How electricity is generated in Malaysia

  • Focus
  • Wednesday, 22 Apr 2015

ELECTRICITY output in Malaysia is generated primarily from burning limited fossil fuel resources such as oil, coal or natural gas that have huge consequences for the environment.

Natural gas production has steadily increased year on year, becoming one of our primary energy suppliers in 2012 at 38,648 kilotonne of oil equivalent (ktoe).

As Malaysia’s economy develops, demand for electricity over the past decade has increased, almost doubling alongside population growth, reaching 134billion kWh in 2012 according to data from the Malaysia Energy Information Hub (MEIH).

The primary source of demand for Malaysia comes from the industrial sector, which accounts for about 45% in 2012, while residential and commercial use account for 33% and 21% respectively as sourced from the United States Energy Information Administration.

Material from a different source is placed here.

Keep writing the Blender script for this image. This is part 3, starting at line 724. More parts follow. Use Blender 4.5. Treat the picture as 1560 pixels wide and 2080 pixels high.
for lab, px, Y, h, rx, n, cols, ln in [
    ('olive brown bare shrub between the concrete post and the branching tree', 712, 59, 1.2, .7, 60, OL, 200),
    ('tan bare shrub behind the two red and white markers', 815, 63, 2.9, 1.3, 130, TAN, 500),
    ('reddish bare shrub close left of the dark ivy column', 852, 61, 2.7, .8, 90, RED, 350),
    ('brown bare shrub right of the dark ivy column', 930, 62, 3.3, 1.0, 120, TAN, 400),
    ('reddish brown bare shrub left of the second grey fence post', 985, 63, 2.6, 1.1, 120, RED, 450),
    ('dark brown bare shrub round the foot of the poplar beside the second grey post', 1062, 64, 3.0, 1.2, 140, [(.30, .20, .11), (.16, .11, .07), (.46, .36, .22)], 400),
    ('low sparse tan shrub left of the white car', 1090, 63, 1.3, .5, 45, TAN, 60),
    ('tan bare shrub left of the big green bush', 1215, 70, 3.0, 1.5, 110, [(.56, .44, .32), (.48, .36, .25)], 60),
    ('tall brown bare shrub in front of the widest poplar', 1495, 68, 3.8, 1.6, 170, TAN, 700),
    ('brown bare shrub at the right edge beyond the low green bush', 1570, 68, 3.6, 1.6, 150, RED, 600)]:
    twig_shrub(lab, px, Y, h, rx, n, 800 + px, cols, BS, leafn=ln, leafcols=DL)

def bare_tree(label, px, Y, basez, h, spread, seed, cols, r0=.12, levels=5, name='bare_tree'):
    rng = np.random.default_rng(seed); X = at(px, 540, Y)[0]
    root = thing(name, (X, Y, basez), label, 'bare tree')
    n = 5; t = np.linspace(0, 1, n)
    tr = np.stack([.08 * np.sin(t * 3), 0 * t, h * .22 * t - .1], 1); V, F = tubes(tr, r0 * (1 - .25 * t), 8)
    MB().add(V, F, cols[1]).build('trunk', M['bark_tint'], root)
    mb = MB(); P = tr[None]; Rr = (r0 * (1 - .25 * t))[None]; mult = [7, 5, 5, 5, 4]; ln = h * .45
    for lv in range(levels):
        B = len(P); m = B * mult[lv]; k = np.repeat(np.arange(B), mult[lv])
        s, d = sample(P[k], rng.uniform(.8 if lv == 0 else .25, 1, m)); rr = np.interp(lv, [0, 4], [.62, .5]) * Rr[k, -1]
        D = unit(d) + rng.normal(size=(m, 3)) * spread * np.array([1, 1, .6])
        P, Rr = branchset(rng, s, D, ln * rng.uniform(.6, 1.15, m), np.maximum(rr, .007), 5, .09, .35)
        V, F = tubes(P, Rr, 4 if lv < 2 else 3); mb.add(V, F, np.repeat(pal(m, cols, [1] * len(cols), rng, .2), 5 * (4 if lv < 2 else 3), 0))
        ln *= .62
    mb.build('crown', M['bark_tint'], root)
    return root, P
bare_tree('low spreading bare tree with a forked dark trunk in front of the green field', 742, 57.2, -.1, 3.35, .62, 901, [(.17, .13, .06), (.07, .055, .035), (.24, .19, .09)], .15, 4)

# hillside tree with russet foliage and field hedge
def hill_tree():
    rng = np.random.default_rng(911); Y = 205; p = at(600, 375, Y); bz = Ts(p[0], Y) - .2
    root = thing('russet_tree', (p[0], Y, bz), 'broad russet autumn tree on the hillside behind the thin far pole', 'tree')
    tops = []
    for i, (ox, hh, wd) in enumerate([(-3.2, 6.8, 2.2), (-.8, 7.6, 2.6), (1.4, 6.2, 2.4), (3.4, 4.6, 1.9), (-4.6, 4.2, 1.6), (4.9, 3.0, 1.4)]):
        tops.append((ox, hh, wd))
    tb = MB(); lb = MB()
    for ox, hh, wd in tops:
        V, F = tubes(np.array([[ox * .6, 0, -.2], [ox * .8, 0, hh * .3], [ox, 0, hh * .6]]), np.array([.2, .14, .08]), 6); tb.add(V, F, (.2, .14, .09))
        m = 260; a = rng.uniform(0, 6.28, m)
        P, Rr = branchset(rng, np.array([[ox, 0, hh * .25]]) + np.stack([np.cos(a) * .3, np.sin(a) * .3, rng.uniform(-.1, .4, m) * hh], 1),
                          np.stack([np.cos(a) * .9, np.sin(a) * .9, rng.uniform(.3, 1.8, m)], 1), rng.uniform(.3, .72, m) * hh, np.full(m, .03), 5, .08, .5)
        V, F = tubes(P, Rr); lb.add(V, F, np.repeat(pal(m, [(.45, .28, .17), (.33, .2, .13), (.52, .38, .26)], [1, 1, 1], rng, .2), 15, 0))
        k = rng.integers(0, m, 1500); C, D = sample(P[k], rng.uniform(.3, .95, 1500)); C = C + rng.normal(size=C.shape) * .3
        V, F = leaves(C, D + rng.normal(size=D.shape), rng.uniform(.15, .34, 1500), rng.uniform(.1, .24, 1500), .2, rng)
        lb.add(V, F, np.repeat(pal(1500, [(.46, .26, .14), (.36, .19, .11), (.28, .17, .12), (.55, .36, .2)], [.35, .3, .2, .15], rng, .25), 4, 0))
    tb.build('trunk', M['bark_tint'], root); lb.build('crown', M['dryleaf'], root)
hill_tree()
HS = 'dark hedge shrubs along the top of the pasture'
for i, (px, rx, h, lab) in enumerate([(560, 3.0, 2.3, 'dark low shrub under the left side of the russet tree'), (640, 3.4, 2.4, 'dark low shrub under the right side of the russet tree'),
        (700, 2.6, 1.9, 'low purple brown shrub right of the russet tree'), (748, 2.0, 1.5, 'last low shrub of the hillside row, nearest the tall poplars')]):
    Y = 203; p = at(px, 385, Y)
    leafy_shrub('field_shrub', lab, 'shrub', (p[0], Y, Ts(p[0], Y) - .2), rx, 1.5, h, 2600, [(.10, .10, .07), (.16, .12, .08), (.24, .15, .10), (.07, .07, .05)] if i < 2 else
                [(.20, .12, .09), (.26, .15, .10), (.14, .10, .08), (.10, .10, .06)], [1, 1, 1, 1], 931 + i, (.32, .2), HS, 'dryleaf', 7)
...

Nevertheless, biofuel sources such as biodiesel have been almost negligible though Malaysia plays a significant role in global palm oil production and supply, a key component used for biodiesel production.

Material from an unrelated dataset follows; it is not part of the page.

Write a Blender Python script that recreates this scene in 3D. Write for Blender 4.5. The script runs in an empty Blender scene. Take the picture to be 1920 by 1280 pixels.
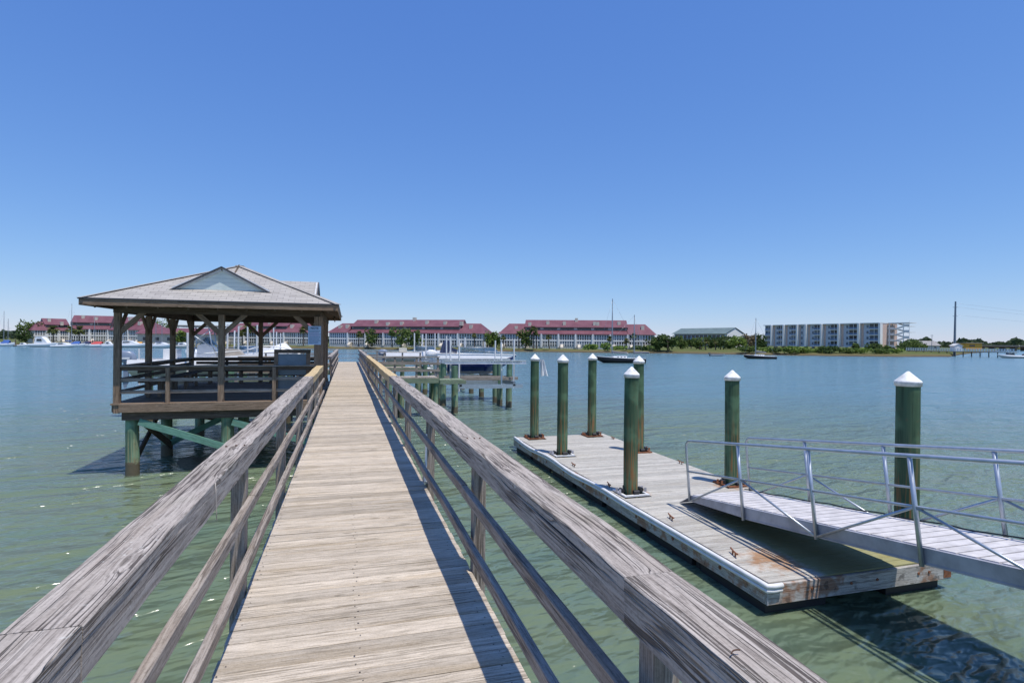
import bpy, math, random
from mathutils import Vector, Matrix
random.seed(7)
R = math.radians
S = bpy.context.scene
COL = S.collection

# ------------------------------------------------------------------ camera
FPX = 1050.0
EYE = 3.5
YAW = math.atan(309/1050)
ROLL = 0.0095
cam_d = bpy.data.cameras.new('camera'); cam = bpy.data.objects.new('camera', cam_d); COL.objects.link(cam)
cam_d.sensor_width = 36; cam_d.lens = FPX/1920*36; cam_d.clip_start = 0.05; cam_d.clip_end = 6000
MROT = Matrix.Rotation(-YAW, 3, 'Z') @ Matrix.Rotation(R(90), 3, 'X') @ Matrix.Rotation(ROLL, 3, 'Z')
cam.matrix_world = Matrix.Translation((0, 0, EYE)) @ MROT.to_4x4()
S.camera = cam
CR, CU, CF = MROT @ Vector((1,0,0)), MROT @ Vector((0,1,0)), MROT @ Vector((0,0,-1))
def at(u, D, z):
    """world point of height z, D metres deep, in the direction of picture column u (of 1920)"""
    dx = (u-960)/FPX
    dy = ((z-EYE)/D - dx*CR.z)/CU.z
    return Vector((0,0,EYE)) + (CF + CR*dx + CU*dy)*D
def zat(u, y, D):
    dx = (u-960)/FPX; dy = -(y-640)/FPX
    return EYE + D*(dx*CR.z + dy*CU.z)

# ------------------------------------------------------------------ sky, sun, exposure
SUND = Vector((0.150, -0.28, 1.0)).normalized()
w = bpy.data.worlds.new('World'); S.world = w; w.use_nodes = True
nt = w.node_tree
sky = nt.nodes.new('ShaderNodeTexSky'); sky.sky_type = 'NISHITA'; sky.sun_disc = False
sky.sun_elevation = math.asin(SUND.z); sky.sun_rotation = math.atan2(SUND.x, SUND.y)
sky.altitude = 0; sky.air_density = 1.0; sky.dust_density = 0.0; sky.ozone_density = 8.0
bg = nt.nodes['Background']; bg.inputs[1].default_value = 0.15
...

However initiatives by the Sustainable Energy Development Authority of Malaysia (SEDA), a statutory body formed under the Sustainable Energy Development Authority Act 2011, has led to renewable sources of energy increasing due to the feed-in tariff (FiT) mechanism.

The system provides for FiT approval holders, which include individuals or companies, will be eligible to invest in renewable energy sources such as solar power that can then be sold to the electricity grid.

Aside from alternative energy outputs such as hydroelectricity and solar power, biomass and biogas as sources of energy have also been increasing through SEDA’s initiative.